The Federal Reserve has maintained its benchmark overnight interest rate in the current 5.25%-5.50% range since last July. Financial markets expect the U.S. central bank to start its easing cycle in September, though policymakers recently adopted a more hawkish outlook. The Fed has hiked its policy rate by 525 basis points since 2022 to quell inflation.
Core capital goods shipments dropped 0.5% after rising 0.4% in April. Non-defense capital goods orders decreased 0.9%, falling for a second straight month. Shipments of these goods tumbled 1.5% after increasing 2.1% in April. These shipments go into the calculation of the business spending on equipment component in the gross domestic product report.
Business spending on equipment rose marginally in the first quarter, making a tiny contribution to the economy’s 1.4% annualized growth pace during that period.
Orders for durable goods, items ranging from toasters to aircraft meant to last three years or more, edged up 0.1% in May after a downwardly revised 0.2% gain in April.
Durable goods orders were previously reported to have advanced 0.6% in April. Transportation orders rose 0.6%, reflecting a 0.7% increase in motor vehicle orders.
Commercial aircraft orders fell 2.8%. Boeing (NYSE:BA) reported on its website that it had received only four orders for aircraft last month compared to seven in April.

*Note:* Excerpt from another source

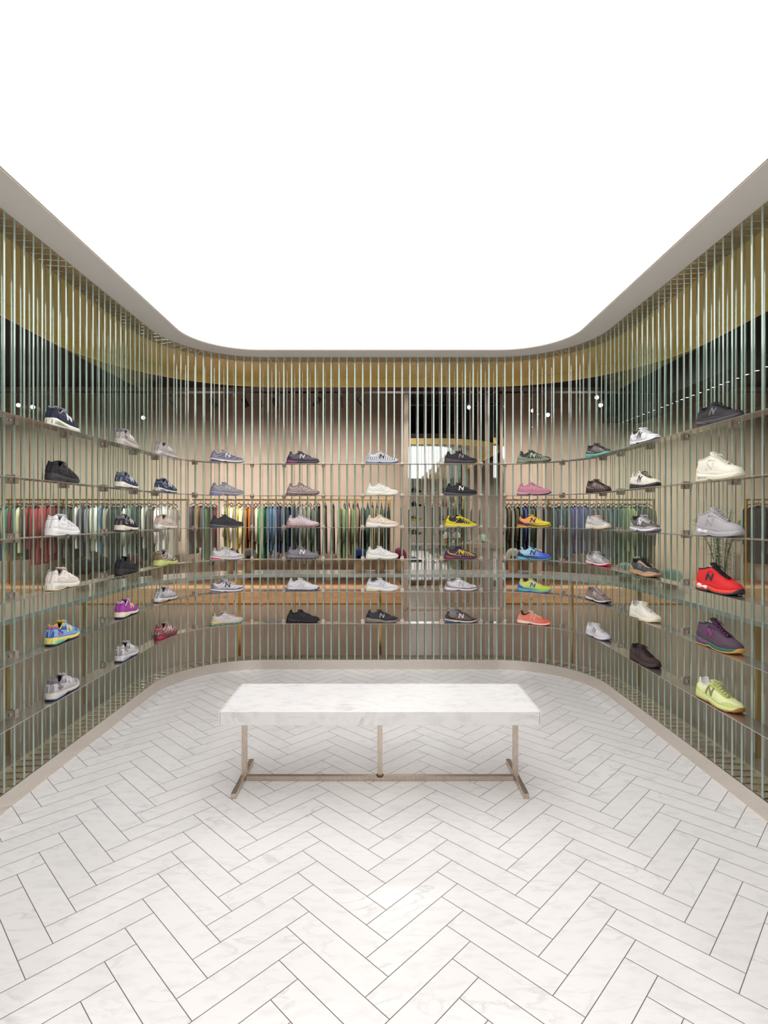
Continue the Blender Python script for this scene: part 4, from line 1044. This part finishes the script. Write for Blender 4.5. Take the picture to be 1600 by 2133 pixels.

The planemaker has been beset by problems, inviting scrutiny from regulators and customers since a Jan. 5 incident in which a smaller 737 MAX operated by Alaska Airlines was forced to make an emergency landing after a fuselage panel blew out mid-flight.
There were decreases in orders for machinery, primary metals as well as electrical equipment, appliances and components. Orders for computers and electronic products nudged up 0.1%.